Konkret wird gefordert, das Gebäude und Gelände in der Kamenzer Straße 12 müsse
- in das Eigentum der öffentlichen Hand übergehen.
- erhalten bleiben und (boden-)denkmalpflegerisch untersucht werden.
- zugänglich für die Gedenkstätte für Zwangsarbeit Leipzig sowie andere Akteur*innen im erinnerungspolitischen Feld sein, um es künftig mit Überlebenden und ihren Angehörigen besuchen und für die Bildungs- und Erinnerungsarbeit nutzen zu können.
- als zentraler historischer Erinnerungsort mit Bezug zum KZ-Außenlagersystem und NS-Zwangsarbeit von der Stadt Leipzig gewürdigt werden.
„Die Tage nach der Veröffentlichung unserer Erklärung waren schon aufregend“, erzählt Josephine Ulbricht Anfang Februar. „Wir haben uns gefreut über die Resonanz, sowohl von der Öffentlichkeit, als auch von der Presse. Jetzt geht natürlich die nächste Phase los: Was machen wir mit den Unterschriften? Wie wollen wir weiter vorgehen?“
Die erste Reaktion der Stadt auf die Forderungen war allerdings eher enttäuschend: Da sich das Grundstück in Privatbesitz befinde und nicht als Denkmal anerkannt ist, seien „seriöse Verkaufsverhandlung bisher leider nicht zustande gekommen“.
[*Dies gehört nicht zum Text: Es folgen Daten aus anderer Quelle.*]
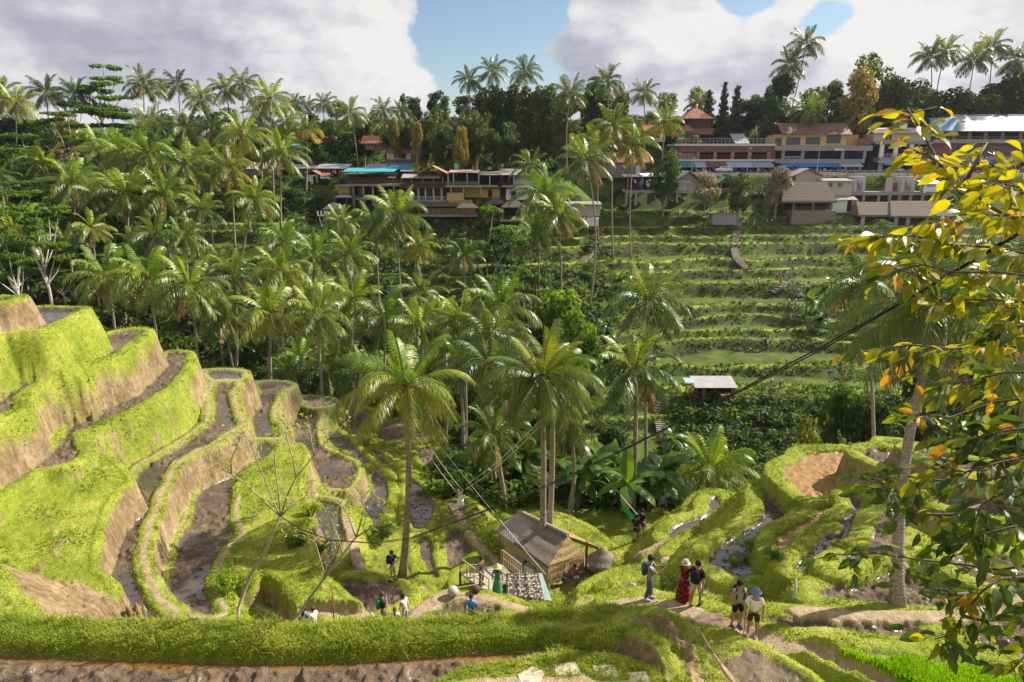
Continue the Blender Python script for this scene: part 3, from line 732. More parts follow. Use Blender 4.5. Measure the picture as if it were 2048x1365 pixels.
def trunk_mesh(name, base, top, r0, r1, mat, n=8, bend=.06, seed=0, seg=9):
    """tapered, slightly curved stem in the local frame of base"""
    rs = np.random.default_rng(seed); b = Vector(base); t = Vector(top) - b
    L = t.length; s = Vector((rs.normal(), rs.normal(), 0)) * bend * L * .5
    pts = []; rad = []
    for i in range(seg + 1):
        u = i / seg; pts.append(t * u + s * math.sin(u * math.pi)); fl = 1 + .55 * math.exp(-u * 14)
        rad.append((r0 * (1 - u) + r1 * u) * fl)
    mb = MB(); mb.tube(pts, rad, n); return mb.mesh(name, mat, True)
def palm(crown_p, base_p, size, kind, variant, label, group, detail='far', coconuts=True):
    """size = crown radius in metres; crown_p top of the stem, base_p on the ground"""
    e = empty('coconut_palm', base_p, 0, label, 'palm tree', group)
    hi = detail == 'near'
    ms = crown_set(kind, variant + (100 if hi else 0), **(dict(nf=29, L=4.3, nl=52, lw=.06) if hi else dict(nf=25, L=4.3, nl=22, lw=.13)))
    r0 = .2 if hi else .19
    seed = int(abs(crown_p[0] * 131 + crown_p[1] * 17)) % 9999
    tm = trunk_mesh('trunk', base_p, crown_p, r0 * 1.05, r0 * .62, PALM_BARK, 10 if hi else 6, .05, seed)
    mobj('trunk', tm, e)
    rel = Vector(crown_p) - Vector(base_p)
    rs = np.random.default_rng(seed); rz = rs.random() * 6.28; sc = size / 3.65
    for nm, m in zip(('fronds', 'young_fronds', 'dry_fronds', 'frond_stalks', 'coconut_bunch'), ms):
        if nm == 'coconut_bunch' and not coconuts: continue
        if nm in ('dry_fronds',) and len(m.polygons) < 3: continue
        o = mobj(nm, m, e, rel); o.rotation_euler = (rs.normal(0, .06), rs.normal(0, .06), rz); o.scale = (sc,) * 3
    return e
# ---------------------------------------------------------------- broadleaf crowns
def leaf_cloud(centers, radii, n, size, seed, flat=0., up=.5, elong=1.6):
    """leaf-sized quads spread through clumps; returns (V, F)"""
    rs = np.random.default_rng(seed)
    centers = np.asarray(centers, float); radii = np.asarray(radii, float)
    w = radii ** 2; w = w / w.sum(); idx = rs.choice(len(centers), n, p=w)
    d = rs.normal(size=(n, 3)); d /= np.linalg.norm(d, axis=1)[:, None]
    rr = radii[idx] * (.45 + .6 * rs.random(n) ** .6)
    P = centers[idx] + d * rr[:, None] * np.array([1, 1, 1 - flat])
    nr = d * (1 - up) + np.array([0, 0, 1]) * up + rs.normal(size=(n, 3)) * .45
    nr /= np.linalg.norm(nr, axis=1)[:, None]
    t = np.cross(nr, rs.normal(size=(n, 3))); t /= np.linalg.norm(t, axis=1)[:, None] + 1e-9
    b = np.cross(nr, t); s = size * (.6 + .8 * rs.random(n))[:, None]
    V = np.stack([P - t * s * elong * .5, P + b * s * .5, P + t * s * elong * .5, P - b * s * .5], 1).reshape(-1, 3)
    F = np.arange(n * 4).reshape(-1, 4)
    return V, F
LEAF = {
 'dark': leafmat('leaf_dark', [(.014, .03, .006), (.034, .06, .01), (.075, .1, .016)], .6, .3, None, .35, .18),
 'mid': leafmat('leaf_mid', [(.022, .048, .007), (.055, .095, .012), (.12, .15, .02)], .6, .42, None, .35, .18),
 'light': leafmat('leaf_light', [(.04, .08, .008), (.1, .16, .012), (.2, .24, .025)], .6, .42, None, .3, .18),
 'olive': leafmat('leaf_olive', [(.045, .06, .012), (.1, .11, .02), (.2, .19, .04)], .5, .4, None, .35, .3),
 'feather': leafmat('leaf_feathery', [(.03, .07, .008), (.085, .15, .014), (.16, .23, .025)], .5, .45, None, .3, .3),
 'bamboo': leafmat('leaf_bamboo', [(.018, .035, .007), (.045, .075, .012), (.11, .13, .02)], .5, .35, None, .3, .3),
 'conifer': leafmat('leaf_conifer', [(.012, .022, .012), (.028, .042, .02), (.055, .07, .03)], .6, .15, None, .3, .2),
 'pale': leafmat('leaf_pale', [(.14, .13, .07), (.3, .27, .17), (.48, .42, .3)], .6, .3, (1.2, 1.1, .9), .3, .2),
 'lime': leafmat('leaf_lime', [(.1, .17, .006), (.22, .3, .012), (.36, .4, .03)], .45, .45, None, .2, .3),
 'gold': leafmat('leaf_gold', [(.09, .085, .01), (.2, .17, .02), (.34, .27, .05)], .5, .4, (1.4, 1.2, .5), .3, .3),
}
TREES = {}
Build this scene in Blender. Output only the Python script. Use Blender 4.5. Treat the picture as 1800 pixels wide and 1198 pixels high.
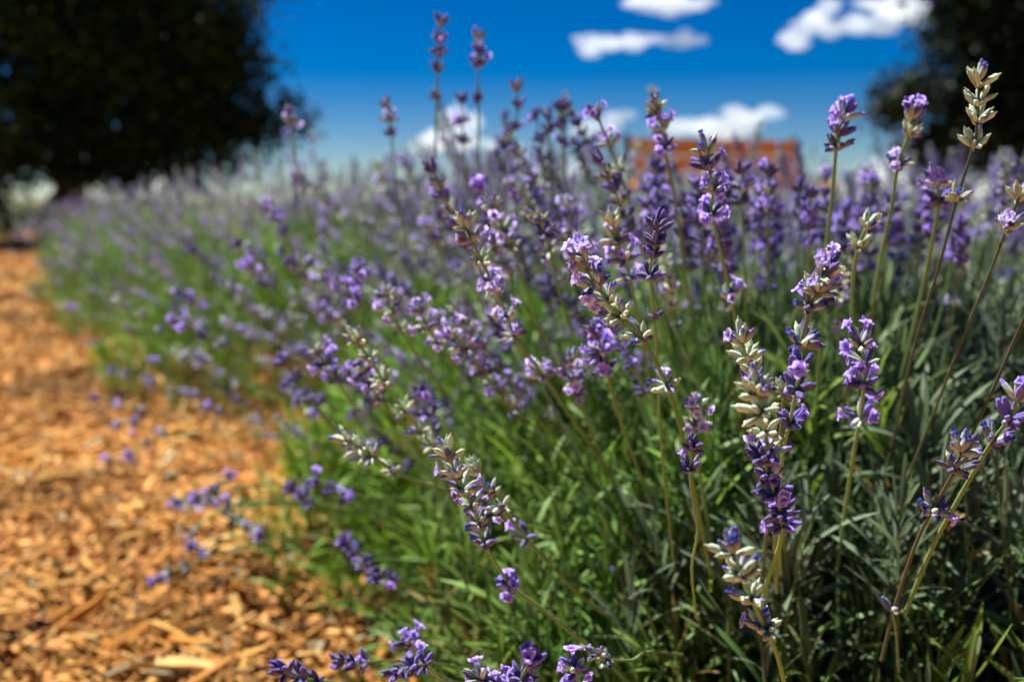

Wenn Josephine Ulbricht sich für das nächste Jahr etwas wünschen könnte, dann: „Dass die Informationstafel an der Kamenzer Straße eingeweiht ist. Wenn die Stadt das Gebäude kaufen würde, wäre das natürlich sehr gut. Aber auch wenn jemand anderes es kauft – da es Privateigentum ist, kann das ja passieren – würden wir uns wünschen, dass die Stadt vermittelt und sich dafür einsetzt, dass es ein Ort der Erinnerung wird.“
Mit unserer Initiative #ErinnernVorOrt möchten wir lokaler Erinnerungsarbeit eine Stimme für ihre wertvolle und wichtige Arbeit leihen. Denn die systematische Verfolgung von Millionen von Menschen fand nicht an wenigen und zentralen Orten statt. Geschichten wie die der Kamenzer Straße in Leipzig zeigen: Die Stätten von Verfolgung, Terror und Ausbeutung befinden sich oft immer noch in direkter Nachbarschaft – ohne dass die breite Öffentlichkeit davon weiß.